García Martínez – 26 septiembre 2005
Como la enseñanza está como está, Zapatero ha prometido dar dinero para arreglar el problema de una vez por todas. Lo veo bien. Pero el meollo de la cuestión es otro. Desde luego que hay que financiar un sector tan importante como el de la educación de nuestros críos, pero la pasta no basta.
Los colegios andan manga por hombro. Antes, la letra entraba con sangre, aunque no tanto, pues un pescozón no sangra. Ahora nos hemos civilizado un poco más, pero quizás nos estamos torrando en lo que se refiere a la relación profesor-alumno y a la no menos importante entre padres e hijos.
El fracaso escolar que se padece en España, a pesar de que los niveles de exigencia no son para morirse, empieza a ser escandaloso. Tenemos la sensación de que unas cuantas generaciones de españolitos se han echado a perder. Los zagales no quieren esforzarse. No se les ha educado para que sean lo que de siempre se llamó hombres de provecho.
Los reyes de la casa se han subido al trono y no quieren dar el callo. La culpa no es tanto de ellos como de quienes no hemos sabido inculcarles la cultura del esfuerzo. También se han proclamado reyes de la clase y, envalentonados sólo por ser jovencitos y reinar a sus anchas en el ámbito familiar, hasta le cantan la gallina al profesor de turno.
Los psiquiatras tienen cola de enseñantes que no soportan la chulería de los alumnos. Pero tampoco la de los mayores. Hay padres que se encaran con ellos y los denuncian por ejercer de maestros con una cierta e imprescindible severidad. Los muchachuelos hablan de sus derechos, al tiempo que no quieren saber nada de sus obligaciones. Y los adultos, con nuestra benevolencia, los vamos a hacer unos desgraciaditos. Porque la vida es dura y al final llegan inevitablemente las madres mías.

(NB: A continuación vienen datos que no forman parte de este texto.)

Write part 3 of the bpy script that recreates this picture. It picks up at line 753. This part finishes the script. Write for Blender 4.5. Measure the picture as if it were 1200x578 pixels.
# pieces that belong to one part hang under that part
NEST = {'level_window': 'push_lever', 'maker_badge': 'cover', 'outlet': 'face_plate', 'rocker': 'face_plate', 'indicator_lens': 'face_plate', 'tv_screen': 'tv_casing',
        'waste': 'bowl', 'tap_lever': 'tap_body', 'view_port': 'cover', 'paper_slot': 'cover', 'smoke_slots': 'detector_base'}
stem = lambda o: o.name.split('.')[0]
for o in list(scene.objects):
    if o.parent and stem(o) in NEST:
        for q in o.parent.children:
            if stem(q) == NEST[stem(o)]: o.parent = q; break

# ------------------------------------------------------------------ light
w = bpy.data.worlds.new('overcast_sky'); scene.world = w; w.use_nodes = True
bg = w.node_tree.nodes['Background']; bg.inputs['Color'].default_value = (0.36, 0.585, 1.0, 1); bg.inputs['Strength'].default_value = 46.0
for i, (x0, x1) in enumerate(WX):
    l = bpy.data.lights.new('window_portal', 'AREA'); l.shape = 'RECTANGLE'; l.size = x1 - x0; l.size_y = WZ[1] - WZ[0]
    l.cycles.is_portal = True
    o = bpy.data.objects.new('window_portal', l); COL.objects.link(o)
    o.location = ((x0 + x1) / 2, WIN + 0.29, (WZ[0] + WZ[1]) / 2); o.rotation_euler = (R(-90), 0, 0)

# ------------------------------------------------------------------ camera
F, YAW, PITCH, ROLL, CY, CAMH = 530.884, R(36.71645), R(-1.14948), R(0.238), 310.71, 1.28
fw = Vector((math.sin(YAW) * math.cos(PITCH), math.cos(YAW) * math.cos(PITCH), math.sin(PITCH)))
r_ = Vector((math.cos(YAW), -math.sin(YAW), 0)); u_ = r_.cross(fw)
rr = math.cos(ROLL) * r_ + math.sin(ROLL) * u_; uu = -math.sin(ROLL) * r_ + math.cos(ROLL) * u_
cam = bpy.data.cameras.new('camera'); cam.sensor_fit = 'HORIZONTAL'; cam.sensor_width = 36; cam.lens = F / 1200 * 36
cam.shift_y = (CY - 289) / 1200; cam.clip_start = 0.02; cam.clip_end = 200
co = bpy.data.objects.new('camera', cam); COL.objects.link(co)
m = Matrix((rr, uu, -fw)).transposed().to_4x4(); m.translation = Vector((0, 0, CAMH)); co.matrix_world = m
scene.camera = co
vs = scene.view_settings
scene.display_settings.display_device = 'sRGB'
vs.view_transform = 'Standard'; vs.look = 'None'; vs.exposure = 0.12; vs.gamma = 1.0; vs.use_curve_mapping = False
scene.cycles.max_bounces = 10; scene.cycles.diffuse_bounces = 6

Este sí que es el gran problema. El toro de las nuevas generaciones hay que cogerlo por los cuernos, mejor que por el rabo de las finanzas. Sólo con dinero no se arreglan las cosas. O, al menos, estas cosas de las que hablamos.
Los niños necesitan -fíjese, señor Zapatero- cambiar su talante. Han de aprender que la vida, su propia existencia, les exige que se esfuercen, que tengan una mínima capacidad de sacrificio. Pero -¿oh, políticos!- me temo que estoy clamando en el desierto.